For someone who lives with anaemia, the physical toll was immense. Her family had to bring her food daily.
Yet, perhaps more haunting than the physical discomfort was the realisation of what had landed her there. Her digital tool had been flagged under the Computer Misuse and Cybercrimes Act. Authorities claimed it generated automated emails, a charge she firmly denies. Each submission on Civic Email, she explains, bore the name of the sender. It was user-led, not bot-driven.
“The platform didn’t even save user data,” she says. “It simply helped people express themselves.”
What happened outside the walls of Pangani may have mattered just as much as what happened inside. Word of her arrest spread quickly. Digital rights advocates, lawyers, journalists, and concerned citizens rallied behind her. Protesters gathered outside the police station. Hashtags trended. Njeri, once just another techie working quietly from home, had become the face of something bigger, a battle for civic space in an increasingly authoritarian environment.
“I never expected any of it,” she admits. “Seeing all those people stand up, it gave me strength.”
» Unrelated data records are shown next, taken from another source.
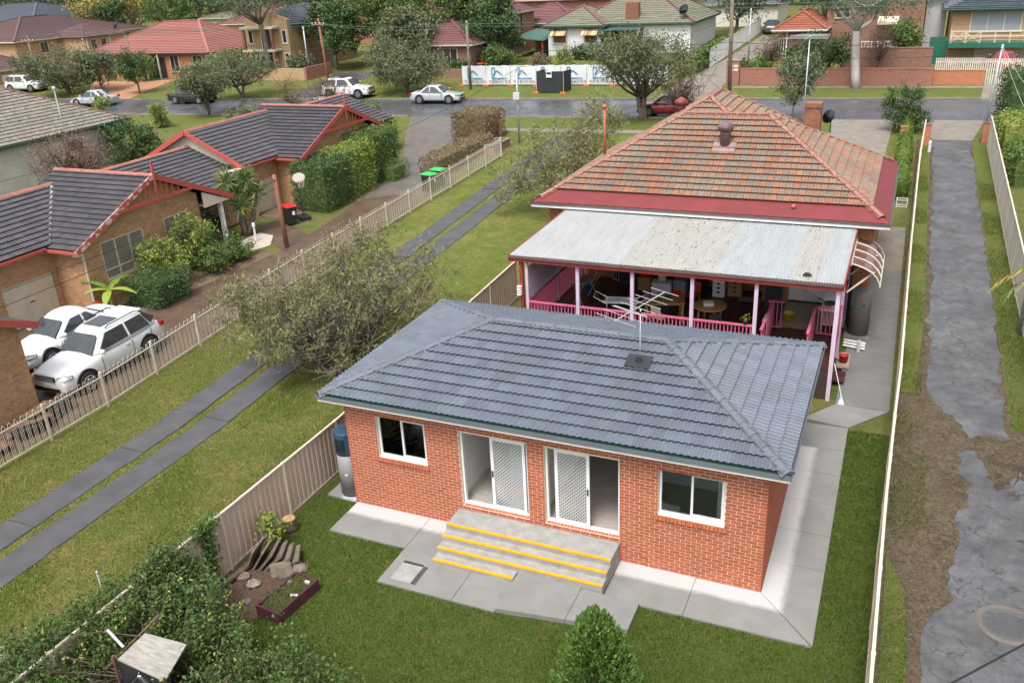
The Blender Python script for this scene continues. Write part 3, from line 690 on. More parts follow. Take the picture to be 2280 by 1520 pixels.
MB().add([tuple(c+u*a*.42+v*b*.3+n*e) for e in (0, .02) for a, b in ((-1, -1), (1, -1), (1, 1), (-1, 1))], [(0, 1, 2, 3), (4, 5, 6, 7), (0, 1, 5, 4), (1, 2, 6, 5), (2, 3, 7, 6), (3, 0, 4, 7)]).build('vent_flashing', 'flashing', oh)
mat('pipe_red', (.40, .11, .07), (.34, .09, .06), rough=.6)
f = MB().tube([(.75, 19.3, 5.0), (.75, 19.3, 7.35)], .06, 10).build('flue_pipe', 'pipe_red', oh, True); MB().lathe([(.1, 0), (.11, .06), (.06, .14)], (.75, 19.3, 7.33), 12).build('flue_cap', 'pipe_red', f, True)
v1 = MB().tube([(9.05, 15.0, 4.45), (9.05, 15.0, 4.75)], .045, 10).build('vent_pipe', 'pipe_red', oh, True); MB().lathe([(.08, 0), (.1, .03), (.02, .12)], (9.05, 15, 4.75), 10).build('pipe_cap', 'pipe_red', v1, True)
def dish(loc, rz, lbl, s=1., m='dark_metal'):
    t = thing('satellite_dish', lbl, 'satellite dish')
    pr = [(.0, .0), (.15, .012), (.3, .05), (.42, .1)]; mb = MB(); M = Matrix.Translation((0, -.12, .25)) @ Matrix.Rotation(rad(65), 4, 'X')
    mb.lathe([(max(r, .005)*s, z*s) for r, z in pr], (0, 0, 0), 20, M); mb.build('reflector', m, t, True)
    MB().tube([(0, -.12, .05), (0, -.45*s, .42)], .012, 6).build('feed_arm', 'dark_metal', t); MB().lathe([(.04, 0), (.04, .1)], (0, -.47*s, .4), 8).build('receiver', 'dark_metal', t)
    MB().tube([(0, 0, -.45), (0, 0, .1), (0, -.1, .22)], .022, 8).build('mast', 'dark_metal', t)
    return place(t, loc, rz)
dish((9.2, 26.2, 5.75), rad(-35), 'black satellite dish beside the chimney of the old house', .75)
mat('alu_dull', (.50, .54, .56), (.40, .44, .46), rough=.4, metal=.3, scale=3)
def yagi(lbl, base, hm, L, els, az, tilt=0., m='alu_dull', fold=True):
    t = thing('tv_antenna', lbl, 'antenna')
    MB().tube([(0, 0, 0), (0, 0, hm)], .016, 8).build('mast', m, t, True)
    MB().bar((-L*.5, 0, hm-.03), (L*.5, 0, hm-.03+tilt), .018).build('boom', m, t)
    for i in range(els):
        x = -L*.48+L*.96*i/(els-1); w = (.62-.22*i/els)*1.; z = hm-.02+tilt*(x/L+.5)
        MB().bar((x, -w, z), (x, w, z), .011).build('element', m, t)
    if fold: MB().bar((-L*.2, -.5, hm+.06), (-L*.2, .5, hm+.06), .017).build('folded_dipole', m, t)
    MB().box(-.03, .03, -.03, .03, hm-.09, hm-.04).build('clamp', 'dark_metal', t)
    return place(t, base, az)
yagi('tall pole TV antenna rising behind the terracotta roof of the old house', (8.15, 24.6, 5.2), 4.4, 1.7, 7, rad(85)).scale = (1.25, 1.5, 1)
yagi('thin TV antenna on mast on the grey granny flat roof', (7.17, 2.15, 3.98), 1.62, 1.75, 8, rad(64), .22)
sf_ = Matrix.Translation((7.17, 2.05, 4.29)) @ Matrix.Rotation(math.atan(.324), 4, 'X')
fl_ = MB(); fl_.box(-.3, .3, -.22, .22, -.02, .035, sf_); fl_.lathe([(.1, .03), (.05, .12), (.03, .16)], (0, .02, 0), 12, sf_); fl_.build('antenna_flashing', 'dark_metal', roof)

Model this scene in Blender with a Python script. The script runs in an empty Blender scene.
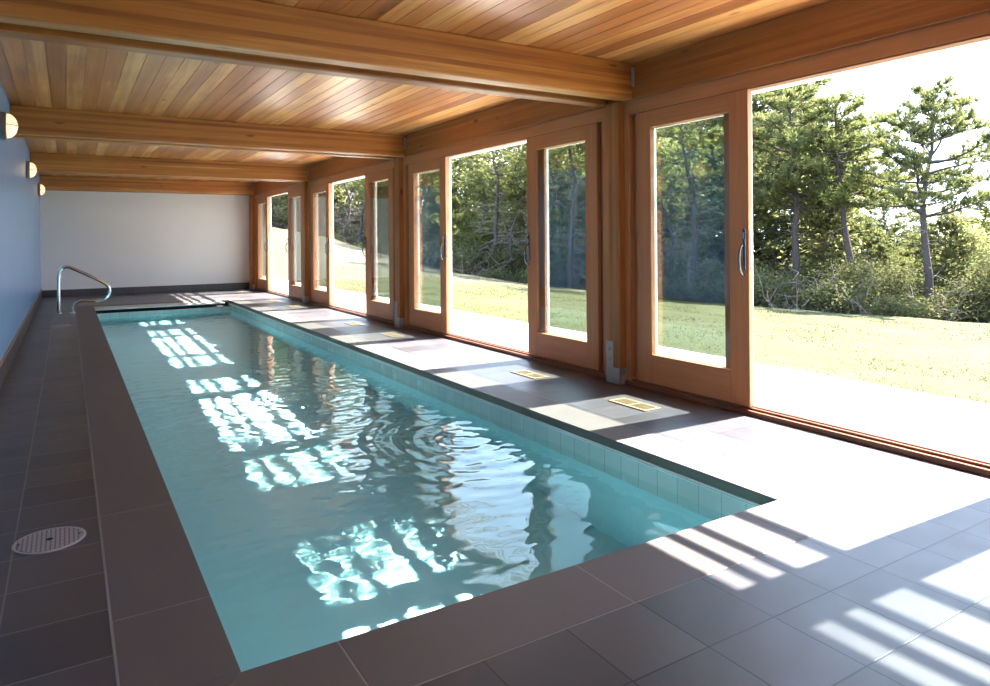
import bpy, bmesh, math, random
from mathutils import Vector, Matrix, noise
R = random.Random(7)
sc = bpy.context.scene
COL = sc.collection

# ------------------------------------------------------------------ materials
def nm(name):
    m = bpy.data.materials.new(name); m.use_nodes = True
    nt = m.node_tree; nt.nodes.clear()
    return m, nt
class N:
    """tiny node-graph helper"""
    def __init__(s, nt): s.nt = nt
    def n(s, typ, **kw):
        nd = s.nt.nodes.new(typ)
        for k, v in kw.items(): setattr(nd, k, v)
        return nd
    def put(s, sock, v):
        if hasattr(v, 'is_output'): s.nt.links.new(v, sock)
        elif isinstance(v, (tuple, list)) and len(v) == 3 and sock.type == 'RGBA': sock.default_value = (*v, 1)
        else: sock.default_value = v
    def math(s, op, a, b=0.0, c=None):
        nd = s.n('ShaderNodeMath', operation=op)
        s.put(nd.inputs[0], a); s.put(nd.inputs[1], b)
        if c is not None: s.put(nd.inputs[2], c)
        return nd.outputs[0]
    def mix(s, f, a, b):
        nd = s.n('ShaderNodeMix', data_type='RGBA')
        s.put(nd.inputs[0], f); s.put(nd.inputs[6], a); s.put(nd.inputs[7], b)
        return nd.outputs[2]
    def ramp(s, f, p0, p1):
        nd = s.n('ShaderNodeMapRange'); nd.clamp = True
        s.put(nd.inputs[0], f); nd.inputs[1].default_value = p0; nd.inputs[2].default_value = p1
        return nd.outputs[0]
    def obj(s):
        return s.n('ShaderNodeTexCoord').outputs['Object']
    def xyz(s, v):
        nd = s.n('ShaderNodeSeparateXYZ'); s.put(nd.inputs[0], v); return nd.outputs
    def vec(s, x, y, z):
        nd = s.n('ShaderNodeCombineXYZ')
        s.put(nd.inputs[0], x); s.put(nd.inputs[1], y); s.put(nd.inputs[2], z); return nd.outputs[0]
    def scale(s, v, t, loc=(0, 0, 0)):
        nd = s.n('ShaderNodeMapping'); s.put(nd.inputs[0], v)
        nd.inputs['Scale'].default_value = t; nd.inputs['Location'].default_value = loc; return nd.outputs[0]
    def noise(s, v, sc_=5.0, det=4, rough=.55):
        nd = s.n('ShaderNodeTexNoise'); s.put(nd.inputs['Vector'], v)
        nd.inputs['Scale'].default_value = sc_; nd.inputs['Detail'].default_value = det
        nd.inputs['Roughness'].default_value = rough; return nd.outputs[0]
    def white(s, v):
        nd = s.n('ShaderNodeTexWhiteNoise'); s.put(nd.inputs[0], v); return nd.outputs['Value']
    def bump(s, h, strength=.2, dist=.01):
        nd = s.n('ShaderNodeBump'); nd.inputs['Strength'].default_value = strength
        nd.inputs['Distance'].default_value = dist; s.put(nd.inputs['Height'], h); return nd.outputs[0]
    def principled(s, col, rough=.5, metal=0.0, normal=None, spec=.5, emit=None, es=0):
        b = s.n('ShaderNodeBsdfPrincipled')
        s.put(b.inputs['Base Color'], col); s.put(b.inputs['Roughness'], rough)
        b.inputs['Metallic'].default_value = metal; b.inputs['Specular IOR Level'].default_value = spec
        if normal is not None: s.put(b.inputs['Normal'], normal)
        if emit: s.put(b.inputs['Emission Color'], emit); b.inputs['Emission Strength'].default_value = es
        return b.outputs[0]
    def out(s, sh): s.nt.links.new(sh, s.n('ShaderNodeOutputMaterial').inputs[0])

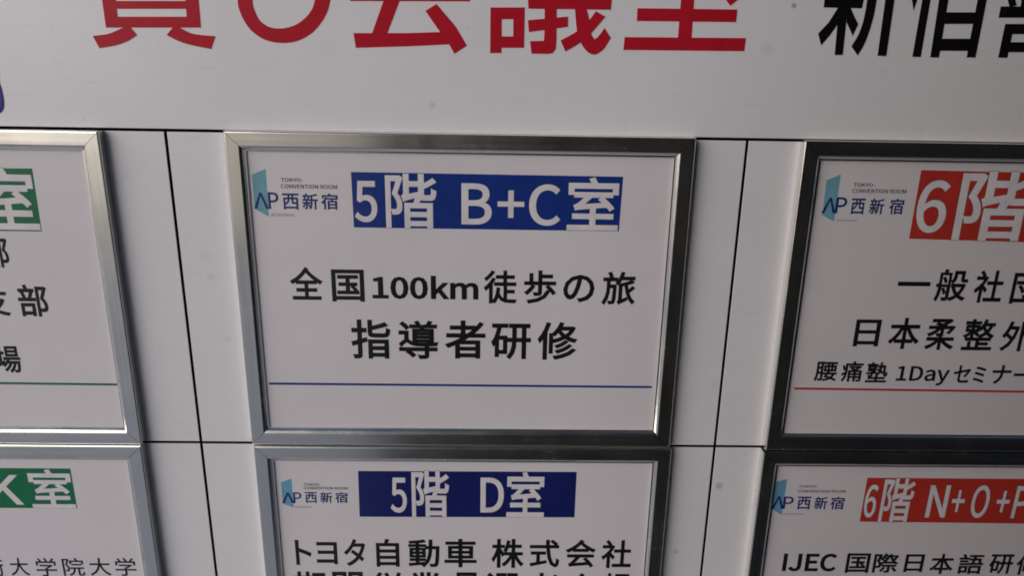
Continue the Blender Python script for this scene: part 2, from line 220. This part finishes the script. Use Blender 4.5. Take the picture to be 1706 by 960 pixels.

She also met some of the country’s most vocal human rights defenders, people she had long admired from afar. Now, they were visiting her cell, raising funds for her legal defence, and ensuring her case stayed in the spotlight.
Njeri’s story about a growing unease among Kenya’s digitally engaged youth and civil society, many of whom feel increasingly targeted for speaking up. For her, the arrest revealed a government “afraid of an informed citizenry.”
“Most Kenyans don’t want handouts. We just want to live with dignity, to work and earn our keep,” she says. “But greedy people in power are blocking that.”
Despite the trauma, she insists she has no interest in entering politics. Her goal, she says, is to keep building tools that democratise information and challenge abuse of power. If that puts her at odds with the State again, so be it.
“I’d like to be remembered as someone who made it easier for Kenyans to be heard,” she says. “Not as a politician, but as a change-maker.”
Now free but marked by her experience, Njeri sees her ordeal as a warning.
“We can’t normalise this,” she says. “If we allow arrests and abductions to become part of everyday life, it won’t stop with activists or developers. It’ll come for everyone.”